Переходя к портрету самого Пугачева, отмечаем, что к уже известному Пушкин добавил в сущности одну только фразу, но она преобразила внешний облик Пугачева: «Черты лица его, правильные и довольно приятные, не изъявляли ничего свирепого». В лице Пугачева нет здесь ничего противоречивого, никакой двойственности, которая по–разному, но неизменно отмечалась Пушкиным. Сейчас лицо Пугачева спокойно. Студенты полагают, что Пушкин использовал в описании внешности Пугачева воспоминания И. И. Дмитриева, видевшего его в момент казни: «Я не заметил в чертах лица его ничего свирепого» (9, ч. 1; 148). Пушкин подчеркивает, что в окружении своих, принимая важное решение, Пугачев спокоен, серьезен. Он занят делом, от правильности решения которого зависит будущее многих, и он дает своим товарищам возможность высказаться по всем вопросам, связанным с осадой Оренбурга. Той же сосредоточенностью и спокойной деятельностью дышит вся фигура Пугачева. Чувствуется его уверенность в себе: от его военного опыта, правильной стратегии, умелости зависит успех дела. Эта уверенность чувствуется даже в его позе, в широком кулаке, подпирающем черную бороду. Кстати, в известном письме Екатерины II Вольтеру о Пугачеве есть слова, свидетельствующие о смелости и энергии Пугачева: «Он не умеет ни читать, ни писать, но это человек крайне смелый и решительный», — писала императрица. Не веря в возможность победы стихийного крестьянского восстания, Пушкин тем не менее видел много нового в том, что нес с собой Пугачев. Ему нравились свободные товарищеские взаимоотношения Пугачева и казацких старшин на «странном военном совете», где «все обходились между собою, как товарищи, и не оказывали никакого особенного предпочтения своему предводителю». Эта картина — прямой контраст тем бюрократическим заседаниям офицерско–чиновничьих военных советов, где все вопросы рассматривались формально. Пушкин же с явной симпатией рисует патриархальную простоту между верхушкой и управляемой массой в войсках Пугачева.
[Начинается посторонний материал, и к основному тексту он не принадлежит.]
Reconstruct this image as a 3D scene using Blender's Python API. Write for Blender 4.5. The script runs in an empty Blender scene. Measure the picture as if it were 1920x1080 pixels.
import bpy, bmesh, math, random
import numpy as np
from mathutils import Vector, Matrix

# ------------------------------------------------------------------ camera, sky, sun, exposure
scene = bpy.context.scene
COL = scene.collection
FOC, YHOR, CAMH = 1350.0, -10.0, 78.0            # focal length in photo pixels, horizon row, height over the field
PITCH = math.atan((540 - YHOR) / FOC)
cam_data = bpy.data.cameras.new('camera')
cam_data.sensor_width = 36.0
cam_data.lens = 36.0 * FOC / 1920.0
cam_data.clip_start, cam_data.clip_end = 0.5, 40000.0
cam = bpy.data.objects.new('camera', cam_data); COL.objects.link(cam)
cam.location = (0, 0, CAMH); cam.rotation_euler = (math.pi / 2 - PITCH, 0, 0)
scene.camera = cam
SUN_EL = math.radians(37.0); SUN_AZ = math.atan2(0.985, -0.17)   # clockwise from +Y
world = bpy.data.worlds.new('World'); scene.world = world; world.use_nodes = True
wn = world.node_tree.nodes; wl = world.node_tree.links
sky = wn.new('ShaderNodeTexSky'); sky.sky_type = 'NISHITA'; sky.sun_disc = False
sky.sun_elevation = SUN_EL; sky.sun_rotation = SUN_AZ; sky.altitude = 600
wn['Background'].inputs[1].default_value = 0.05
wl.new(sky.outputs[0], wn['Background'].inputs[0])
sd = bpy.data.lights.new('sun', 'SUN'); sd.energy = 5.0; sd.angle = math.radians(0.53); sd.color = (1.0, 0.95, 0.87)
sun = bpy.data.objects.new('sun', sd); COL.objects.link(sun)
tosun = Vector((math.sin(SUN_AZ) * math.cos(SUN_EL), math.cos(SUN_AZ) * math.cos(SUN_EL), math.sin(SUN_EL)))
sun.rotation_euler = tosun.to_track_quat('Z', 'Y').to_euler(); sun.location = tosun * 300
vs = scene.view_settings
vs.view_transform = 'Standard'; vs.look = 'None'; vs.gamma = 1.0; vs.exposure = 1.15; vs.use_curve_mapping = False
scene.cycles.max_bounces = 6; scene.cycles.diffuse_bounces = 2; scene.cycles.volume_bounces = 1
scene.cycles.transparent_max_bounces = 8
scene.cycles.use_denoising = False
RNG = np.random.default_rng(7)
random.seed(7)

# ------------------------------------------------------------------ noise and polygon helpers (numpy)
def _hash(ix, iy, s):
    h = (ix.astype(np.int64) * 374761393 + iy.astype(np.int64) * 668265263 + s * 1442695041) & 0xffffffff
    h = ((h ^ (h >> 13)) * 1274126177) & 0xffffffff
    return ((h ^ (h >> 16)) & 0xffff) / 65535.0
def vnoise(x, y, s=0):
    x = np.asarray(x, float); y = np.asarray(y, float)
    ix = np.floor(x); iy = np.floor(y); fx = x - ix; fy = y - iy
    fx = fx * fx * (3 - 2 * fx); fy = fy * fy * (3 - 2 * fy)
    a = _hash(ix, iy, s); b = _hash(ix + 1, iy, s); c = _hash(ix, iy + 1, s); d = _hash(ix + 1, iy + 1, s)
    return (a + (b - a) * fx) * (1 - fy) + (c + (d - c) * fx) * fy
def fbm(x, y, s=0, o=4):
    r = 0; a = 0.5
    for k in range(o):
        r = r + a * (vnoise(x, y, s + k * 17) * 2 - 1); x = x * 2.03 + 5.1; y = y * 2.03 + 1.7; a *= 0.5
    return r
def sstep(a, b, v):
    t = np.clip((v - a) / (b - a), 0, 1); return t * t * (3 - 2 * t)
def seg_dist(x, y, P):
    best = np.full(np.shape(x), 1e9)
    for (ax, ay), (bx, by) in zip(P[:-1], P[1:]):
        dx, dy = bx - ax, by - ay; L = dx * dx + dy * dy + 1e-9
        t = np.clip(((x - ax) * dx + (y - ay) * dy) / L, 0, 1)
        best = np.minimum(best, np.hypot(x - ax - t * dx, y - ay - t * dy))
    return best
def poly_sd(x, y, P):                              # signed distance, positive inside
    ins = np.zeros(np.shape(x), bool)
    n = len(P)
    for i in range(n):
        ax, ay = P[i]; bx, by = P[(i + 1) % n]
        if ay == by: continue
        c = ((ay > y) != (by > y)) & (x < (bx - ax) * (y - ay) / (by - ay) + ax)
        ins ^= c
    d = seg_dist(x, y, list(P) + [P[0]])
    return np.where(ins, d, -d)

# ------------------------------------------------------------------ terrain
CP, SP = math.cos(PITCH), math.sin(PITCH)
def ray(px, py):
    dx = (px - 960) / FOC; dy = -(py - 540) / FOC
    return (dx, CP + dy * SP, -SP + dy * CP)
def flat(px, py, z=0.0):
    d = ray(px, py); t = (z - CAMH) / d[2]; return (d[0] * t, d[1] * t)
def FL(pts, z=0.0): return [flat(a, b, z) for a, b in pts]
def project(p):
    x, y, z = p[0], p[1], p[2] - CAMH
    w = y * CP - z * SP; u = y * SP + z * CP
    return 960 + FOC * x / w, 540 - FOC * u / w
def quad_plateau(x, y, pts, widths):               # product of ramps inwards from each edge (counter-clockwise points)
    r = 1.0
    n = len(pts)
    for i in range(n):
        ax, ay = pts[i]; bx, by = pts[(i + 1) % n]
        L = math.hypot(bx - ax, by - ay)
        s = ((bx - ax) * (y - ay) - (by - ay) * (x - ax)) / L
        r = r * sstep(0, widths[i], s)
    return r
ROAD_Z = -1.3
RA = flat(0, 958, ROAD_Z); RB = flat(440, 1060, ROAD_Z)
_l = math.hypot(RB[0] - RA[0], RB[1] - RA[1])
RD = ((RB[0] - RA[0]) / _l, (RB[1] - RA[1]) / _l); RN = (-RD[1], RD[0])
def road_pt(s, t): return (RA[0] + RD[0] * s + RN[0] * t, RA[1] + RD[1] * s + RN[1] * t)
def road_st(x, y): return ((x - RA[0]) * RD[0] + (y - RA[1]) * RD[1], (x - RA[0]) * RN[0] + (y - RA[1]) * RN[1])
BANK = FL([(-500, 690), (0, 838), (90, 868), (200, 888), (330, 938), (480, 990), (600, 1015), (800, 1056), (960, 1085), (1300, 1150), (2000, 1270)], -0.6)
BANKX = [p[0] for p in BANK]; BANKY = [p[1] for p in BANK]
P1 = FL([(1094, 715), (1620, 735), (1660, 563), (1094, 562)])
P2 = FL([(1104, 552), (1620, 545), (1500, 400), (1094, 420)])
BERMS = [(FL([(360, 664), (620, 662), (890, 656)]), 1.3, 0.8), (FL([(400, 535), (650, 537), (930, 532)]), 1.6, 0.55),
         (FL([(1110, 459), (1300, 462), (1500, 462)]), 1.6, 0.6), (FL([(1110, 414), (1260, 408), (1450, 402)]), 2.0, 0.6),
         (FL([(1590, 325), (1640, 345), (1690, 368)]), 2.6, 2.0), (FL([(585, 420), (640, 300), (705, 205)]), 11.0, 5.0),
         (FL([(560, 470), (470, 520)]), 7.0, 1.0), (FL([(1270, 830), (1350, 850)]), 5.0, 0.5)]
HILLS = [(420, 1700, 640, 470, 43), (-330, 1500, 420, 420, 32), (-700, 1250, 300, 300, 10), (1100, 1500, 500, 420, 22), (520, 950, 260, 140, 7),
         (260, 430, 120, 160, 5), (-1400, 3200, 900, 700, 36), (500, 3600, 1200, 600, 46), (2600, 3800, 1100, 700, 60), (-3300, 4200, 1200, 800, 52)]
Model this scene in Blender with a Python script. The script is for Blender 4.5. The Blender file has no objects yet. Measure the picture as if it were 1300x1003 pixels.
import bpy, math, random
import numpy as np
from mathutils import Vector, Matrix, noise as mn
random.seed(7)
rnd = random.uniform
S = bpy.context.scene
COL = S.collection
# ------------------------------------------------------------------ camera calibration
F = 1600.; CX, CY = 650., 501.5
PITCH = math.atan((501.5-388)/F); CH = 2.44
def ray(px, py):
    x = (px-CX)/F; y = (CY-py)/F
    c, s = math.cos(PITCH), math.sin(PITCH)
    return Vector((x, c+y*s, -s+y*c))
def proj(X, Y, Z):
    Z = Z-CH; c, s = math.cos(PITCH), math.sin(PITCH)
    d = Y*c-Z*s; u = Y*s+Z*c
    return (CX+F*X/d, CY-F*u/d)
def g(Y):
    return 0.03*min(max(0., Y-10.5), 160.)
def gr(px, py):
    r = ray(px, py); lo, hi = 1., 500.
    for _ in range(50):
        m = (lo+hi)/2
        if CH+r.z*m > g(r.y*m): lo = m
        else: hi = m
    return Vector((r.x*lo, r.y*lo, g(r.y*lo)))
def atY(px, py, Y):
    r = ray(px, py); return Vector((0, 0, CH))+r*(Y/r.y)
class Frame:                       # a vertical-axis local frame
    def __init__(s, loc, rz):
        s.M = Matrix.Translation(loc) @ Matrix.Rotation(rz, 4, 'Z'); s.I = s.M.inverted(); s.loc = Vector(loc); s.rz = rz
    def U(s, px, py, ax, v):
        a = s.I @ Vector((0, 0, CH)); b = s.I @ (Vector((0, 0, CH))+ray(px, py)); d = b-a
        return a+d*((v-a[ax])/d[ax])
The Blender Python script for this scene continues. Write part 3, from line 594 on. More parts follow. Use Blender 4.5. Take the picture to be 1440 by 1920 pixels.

Портрет Пугачева на военном совете Пушкин дает в окружении соратников из казацких старшин. Пушкин кратко зарисовывает фигуру, позу, кулак, бороду. Черты лица Пугачева разгладились. Теперь уже ясно видно, что они «правильные и довольно приятные». Пушкин подсказал, дал направление, а читатель уже сам ищет причины этой перемены в психологическом состоянии героя.
И так обычно: из пушкинских портретов читатель получает толчок, направление собственным мыслям и сам уже додумывает психологическое состояние героя, проникается его настроением, чувствами.
В следующей картине Пугачев слит со своими товарищами в общем высоком чувстве. Чувство это рождено песней: «Общий высокий тон повести связан с песней. Иногда песни, идущие в эпиграфах, незаметно переходят в текст пушкинской прозы»[218]. Высокое начало повести придает Пугачев своими речами, иносказаниями, поговорками, пересказами сказки, любовью к песне, участием в ее исполнении. Он вносит в повествование стихию высокой народной поэзии, народной речи.
В приведенных выше студентами документах говорилось, что Пугачев с сообщниками «поют бурлацкие песни». Приняв решение идти к Оренбургу, Пугачев обратился к товарищам: «Ну, братцы, затянем‑ка на сон Грядущий мою любимую песенку.
Чумаков! начинай!» Сосед мой затянул тонким голоском заунывную бурлацкую песню, и все подхватили хором:
Не шуми, мати зеленая дубровушка,Не мешай мне, доброму молодцу, думу думати.
Эта песня, называющаяся в чулковском «Песеннике»[219] разбойничьей и относящаяся по традиции к Ваньке Каину, приведена в повести Пушкина целиком. Пугачев и его товарищи пропели ее от начала до конца. Пушкин называет ее не разбойничьей, а бурлацкой[220]. В–песне говорится о том, что крестьянский сын держал ответ перед государем, как «воровал, с кем разбой держал». Выслушав признание это, «государь–царь» вынес ему приговор:
Я за то тебя, детинушка, пожалуюСреди поля хоромами высокими,Что двумя ли столбами с перекладиной.
Гринев вспоминает о том, как пели эту песню пугачевцы: «Невозможно рассказать, какое действие произвела на меня эта простонародная песня про виселицу, распеваемая людьми, обреченными виселице. Их грозные лица, стройные голоса, унылое выражение, которое придавали они словам и без того выразительным — все потрясло меня каким‑то пиитическим ужасом» (8, ч. 1; 331).
То, что Пушкин дал возможность своему герою так почувствовать народную песню и людей, поющих ее, свидетельствует, по мнению В. Непомнящего, о высокой оценке Пушкиным Гринева[221].
Портрет Пугачева, когда он остался «глаз на глаз» с Гриневым, очень выразителен: «Несколько минут продолжалось обоюдное наше молчание. Пугачев смотрел на меня пристально, изредка прищуривая левый глаз, с удивительным выражением плутовства и насмешливости. Наконец он засмеялся, и с такою непритворной веселостию, что и я, глядя на него, стал смеяться, сам не зная чему» (8, ч. 1; 331).